YY: Re + Bus

My parents showed me this when I was a kid; I think they'd known it from childhood:

YYUR
YYUB
ICUR
YY4ME

They had to explain to me how to read it. "YY" is "two Ys," or "too wise"; the whole thing is thus "Too wise you are, too wise you be; I see you are too wise for me."

I don't know whether that tidbit would count as a rebus, but it certainly lives in the same general part of the wordplay universe. A rebus is a phrase or sentence written as a combination of words, small pictures, and individual uppercase letters; the names of the objects denoted by the pictures are usually homonyms of the intended sounds or words. ("Rebus" is from Latin meaning "by things.") For instance,

C U

would be read as "I can see you." Of course, not everyone has the same ideas about what a given picture represents; even with an icon whose conceptual meaning is universally understood, it may not be obvious what specific word is meant. The above could be misread, for instance, as "Look, wastebin, see you." Misinterpretation (intentional or not) can lead to humor; misreading unclear rebuses can be more entertaining than finding the originally intended answer.

Rebuses also employ a sort of letter arithmetic. For instance, "[picture of can] - C" indicates "an"; "[picture of telephone] - T - 1 + [picture of ant]" indicates "elephant." And so on. Unfortunately, most rebuses aren't very interesting; they tend to be very simplistic and aimed at children (or else stupid and printed on the inner surface of bottle caps).

Another form of wordplay that's often thrown together with rebuses but is often more interesting involves using descriptions of attributes of words as parts of the words. For instance,

I'll taking
——— ———
see your

can be read as "I'll oversee your undertaking." Colored words can be used too, for variety:

back

I

blood

O

There was a group who used to post pages of such puzzles on rec.puzzles a few years back; if anyone can provide me with contact information for them, assuming they're still around, I'd be happy to post that information here.

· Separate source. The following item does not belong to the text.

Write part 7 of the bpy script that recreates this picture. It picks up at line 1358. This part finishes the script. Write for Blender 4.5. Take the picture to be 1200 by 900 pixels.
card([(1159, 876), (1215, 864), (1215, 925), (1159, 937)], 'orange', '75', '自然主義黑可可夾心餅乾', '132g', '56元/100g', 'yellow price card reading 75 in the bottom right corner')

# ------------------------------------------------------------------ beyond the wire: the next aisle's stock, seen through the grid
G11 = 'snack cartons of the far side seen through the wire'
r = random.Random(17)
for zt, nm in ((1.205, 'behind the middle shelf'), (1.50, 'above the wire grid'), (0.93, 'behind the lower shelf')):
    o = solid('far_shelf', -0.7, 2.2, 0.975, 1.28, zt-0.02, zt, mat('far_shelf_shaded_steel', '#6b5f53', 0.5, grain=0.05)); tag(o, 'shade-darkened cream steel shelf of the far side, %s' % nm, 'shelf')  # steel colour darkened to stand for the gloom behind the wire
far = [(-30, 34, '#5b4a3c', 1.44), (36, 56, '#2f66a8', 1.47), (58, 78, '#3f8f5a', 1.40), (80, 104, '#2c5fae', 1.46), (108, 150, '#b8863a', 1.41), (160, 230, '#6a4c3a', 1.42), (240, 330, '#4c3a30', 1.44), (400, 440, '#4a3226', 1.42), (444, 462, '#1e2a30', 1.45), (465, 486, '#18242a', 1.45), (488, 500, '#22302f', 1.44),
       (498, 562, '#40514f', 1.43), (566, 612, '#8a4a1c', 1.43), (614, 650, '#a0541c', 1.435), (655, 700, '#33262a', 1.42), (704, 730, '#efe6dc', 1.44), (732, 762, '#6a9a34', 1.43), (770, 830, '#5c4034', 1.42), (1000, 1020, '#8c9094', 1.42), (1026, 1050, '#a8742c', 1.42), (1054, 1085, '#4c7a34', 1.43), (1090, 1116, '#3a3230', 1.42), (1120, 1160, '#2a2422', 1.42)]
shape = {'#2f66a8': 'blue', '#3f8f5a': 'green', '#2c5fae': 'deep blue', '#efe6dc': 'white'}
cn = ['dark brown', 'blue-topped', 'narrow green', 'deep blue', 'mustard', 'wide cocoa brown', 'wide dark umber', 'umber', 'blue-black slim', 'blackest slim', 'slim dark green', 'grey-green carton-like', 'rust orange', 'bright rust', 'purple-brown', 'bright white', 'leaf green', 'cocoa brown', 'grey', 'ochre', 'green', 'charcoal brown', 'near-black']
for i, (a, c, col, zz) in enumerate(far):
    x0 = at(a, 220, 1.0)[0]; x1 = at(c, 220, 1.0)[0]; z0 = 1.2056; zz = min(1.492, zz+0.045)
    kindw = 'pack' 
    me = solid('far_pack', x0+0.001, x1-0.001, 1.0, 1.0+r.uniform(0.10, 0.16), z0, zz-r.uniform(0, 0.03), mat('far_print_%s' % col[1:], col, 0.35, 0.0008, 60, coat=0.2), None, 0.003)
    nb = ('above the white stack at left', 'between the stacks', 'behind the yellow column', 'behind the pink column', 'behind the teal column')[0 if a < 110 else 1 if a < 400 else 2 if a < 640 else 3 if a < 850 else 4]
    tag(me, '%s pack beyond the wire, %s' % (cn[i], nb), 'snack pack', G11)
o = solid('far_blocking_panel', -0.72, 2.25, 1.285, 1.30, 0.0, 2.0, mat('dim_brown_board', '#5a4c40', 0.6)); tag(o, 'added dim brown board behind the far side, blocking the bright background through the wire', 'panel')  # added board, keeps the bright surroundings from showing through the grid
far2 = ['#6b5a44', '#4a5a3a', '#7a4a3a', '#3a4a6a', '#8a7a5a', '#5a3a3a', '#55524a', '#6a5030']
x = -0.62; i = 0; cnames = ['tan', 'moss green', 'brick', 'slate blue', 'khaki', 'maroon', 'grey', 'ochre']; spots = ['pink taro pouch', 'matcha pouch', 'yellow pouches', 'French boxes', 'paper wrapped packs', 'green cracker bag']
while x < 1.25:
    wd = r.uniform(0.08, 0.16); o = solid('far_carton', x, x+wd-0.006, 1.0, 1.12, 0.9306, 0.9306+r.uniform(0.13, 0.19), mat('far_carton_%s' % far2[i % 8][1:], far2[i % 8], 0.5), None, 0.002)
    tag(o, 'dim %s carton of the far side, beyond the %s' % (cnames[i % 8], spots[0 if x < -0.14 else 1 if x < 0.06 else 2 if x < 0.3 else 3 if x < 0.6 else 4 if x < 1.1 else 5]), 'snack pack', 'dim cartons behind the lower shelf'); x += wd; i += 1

Yet another related item is the practice of treating numbers (and homonyms of numbers) contained within words as multipliers:

It was a dordor house, but still afdadadadable. It had a derful kitchen, with plenty of space for chopping potoooooooo and making nana salad. It even had a sunny ririririririririum where Madame Nana-nana-nana-nana could practice her Tarot readings all day, and Professor Sysysysythe could examine his atdandandandandandandandandandance sheets and dream up new ways to make his students pay attiontiontiontiontiontiontiontiontiontion. The Professor saw the house on the way to a umumumum one day and fell in love with it. But the previous owner, being a thrightthrightthrightthright fellow, felt obliged to tell them that the place was haunted... (answers)

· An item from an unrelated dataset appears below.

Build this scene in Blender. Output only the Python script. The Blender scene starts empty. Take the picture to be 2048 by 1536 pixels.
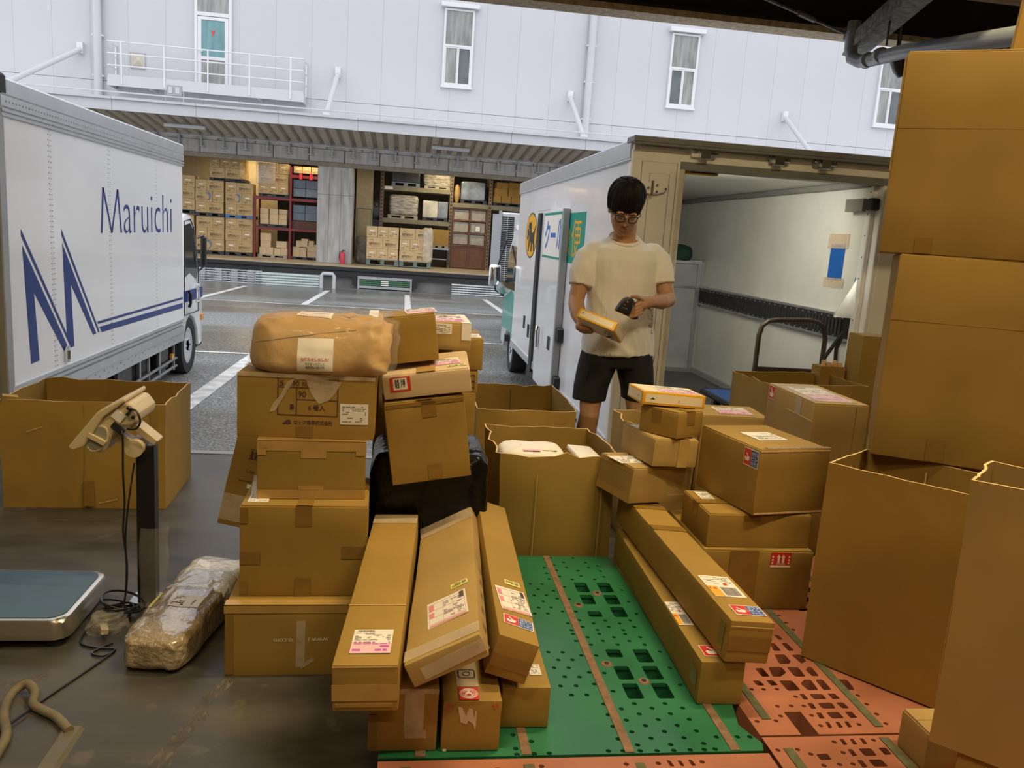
import bpy, bmesh, math, random
from mathutils import Vector, Matrix, Euler, noise

scene = bpy.context.scene
COL = scene.collection
R = math.radians

# ------------------------------------------------------------------ camera
cam_data = bpy.data.cameras.new('camera'); cam = bpy.data.objects.new('camera', cam_data); COL.objects.link(cam)
cam_data.sensor_width = 36.0; cam_data.lens = 1620.0 / 2048.0 * 36.0
cam_data.clip_start = 0.05; cam_data.clip_end = 300
def camera_matrix(loc, yaw, pitch, roll):
    f = Vector((math.sin(yaw)*math.cos(pitch), math.cos(yaw)*math.cos(pitch), math.sin(pitch)))
    r0 = Vector((math.cos(yaw), -math.sin(yaw), 0)); u0 = r0.cross(f)
    r = math.cos(roll)*r0 + math.sin(roll)*u0; u = -math.sin(roll)*r0 + math.cos(roll)*u0
    m = Matrix((r, u, -f)).transposed().to_4x4(); m.translation = loc
    return m
cam.matrix_world = camera_matrix(Vector((0, 0, 1.35)), R(8.05), R(-10.3), R(3.9))
scene.camera = cam

# ------------------------------------------------------------------ sky, exposure
scene.view_settings.view_transform = 'Standard'
try: scene.view_settings.look = 'None'
except Exception: pass
scene.view_settings.gamma = 1.0
scene.view_settings.use_curve_mapping = False
scene.view_settings.exposure = 0.1
world = bpy.data.worlds.new('overcast_sky'); scene.world = world; world.use_nodes = True
wn = world.node_tree.nodes; wl = world.node_tree.links
bg = wn['Background']; bg.inputs['Strength'].default_value = 1.65
tc = wn.new('ShaderNodeTexCoord'); mp = wn.new('ShaderNodeMapping'); mp.inputs['Scale'].default_value = (1, 1, 2.5)
nz = wn.new('ShaderNodeTexNoise'); nz.inputs['Scale'].default_value = 1.6; nz.inputs['Detail'].default_value = 3
rp = wn.new('ShaderNodeValToRGB')
rp.color_ramp.elements[0].position = .3; rp.color_ramp.elements[0].color = (.89, .91, .98, 1)
rp.color_ramp.elements[1].position = .7; rp.color_ramp.elements[1].color = (.99, .99, 1.02, 1)
wl.new(tc.outputs['Generated'], mp.inputs['Vector']); wl.new(mp.outputs['Vector'], nz.inputs['Vector'])
wl.new(nz.outputs['Fac'], rp.inputs['Fac']); wl.new(rp.outputs['Color'], bg.inputs['Color'])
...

And so on. All of this reminds me of William Steig's CDB, as mentioned in a previous column, filled with phrases like "MNX" (ham and eggs) and "LE S N D LF8R" (Ellie is in the elevator); if you haven't seen this book, go find a copy.

Vanity license plates often use similar methods to get their messages across, from CDB-style letter-naming (as on the much-commented-on car in the Bay Area with license plate "IML8" (guess what color and make the car was)), to mirror writing (3M TA3), to upside down writing (PV3HPV3P). The most impressive license-plate-word project I've seen is the photograph of a couple dozen vanity plates from around the US that spell out a semi-phonetic version of the Preamble to the US Constitution (the first plate has the letters "WEE" on it, I believe, followed by a "THUH" plate, and so on; many words cross plate boundaries). I don't know for sure that that piece uses real license plates, but I hope it does.

My "most obscure license plate" award (that is, most obscure that I could figure out; there are plenty that I can't decode at all) goes to the Silicon Valley plates reading "0X2A"; in computerese, a "0x" prefix implies hexadecimal (base 16 numbers), and "2A" in hex is equivalent to 32+10=42 decimal. Presumably the owner of the vehicle was a Douglas Adams fan as well as being a programmer.

The best license plate I've seen in recent years is the one that reads ZPED2DA. I spent some time puzzling over it—"zee ped today"? What could that mean?—before it finally came to me: Z PE D 2 DA is about the only way one could squeeze the phrase "zippety-doo-dah" into the seven or eight characters allowed on a California license plate.